Mais Thibault n'a pu que proposer « une remise à plat » de la réforme, c'est à dire le retour à la table des négociations avec Sarkozy, d'où était sortie cette série de coupes. Son opposition aux appels à la grève générale est très révélatrice de sa position: ayant contribué à l'élaboration de ces attaques, il s'oppose à une grève prolongée contre elles.

Ainsi Le Monde écrit: «Il y a un piège que Bernard Thibault veut à tout prix contourner, c’est celui de la radicalisation. Une radicalisation, par nature incontrôlable, qui conduirait les salariés, auprès desquels la CGT veut reconquérir crédibilité et légitimité, dans une impasse en leur faisant croire qu’elle pourrait venir à bout de l’inflexibilité du chef de l’Etat. »

Ceci place objectivement la CGT en opposition politique avec la classe ouvrière. Les travailleurs se mobilisent contre la loi après qu'elle a été votée par le Sénat, précisément parce qu'ils ne se satisfont pas de participer à des journées d'action qui ont manifestement échoué.

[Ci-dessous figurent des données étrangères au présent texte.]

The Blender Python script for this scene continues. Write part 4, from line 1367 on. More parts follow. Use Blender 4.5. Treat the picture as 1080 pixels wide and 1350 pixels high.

Ce mécontentement d'une telle envergure sous-tend la colère et la détermination montantes de larges sections de la classe ouvrière. La logique de cette opposition met les travailleurs en conflit direct avec Sarkozy et tous les défenseurs du système capitaliste, y compris le PS, les syndicats et leurs appuis de « gauche. »

L'éruption de l'opposition de la classe ouvrière en France fait partie d'une radicalisation plus large des travailleurs dans le monde entier. Mais pour que cette opposition soit victorieuse, elle doit prendre une forme politique indépendante qui soit ouvertement dirigée contre la subordination de toute l'économie mondiale aux intérêts de profit des banques et des grandes transnationales.

Le fossé social entre les travailleurs et l'ensemble de l'establishment politique montre à la fois la nécessité et la possibilité de construire un nouveau parti fondé sur la lutte pour le socialisme. Le World Socialist Web Site encourage les travailleurs de France et du monde à contribuer à la construction du Comité international de la Quatrième Internationale, comme parti révolutionnaire de la classe ouvrière.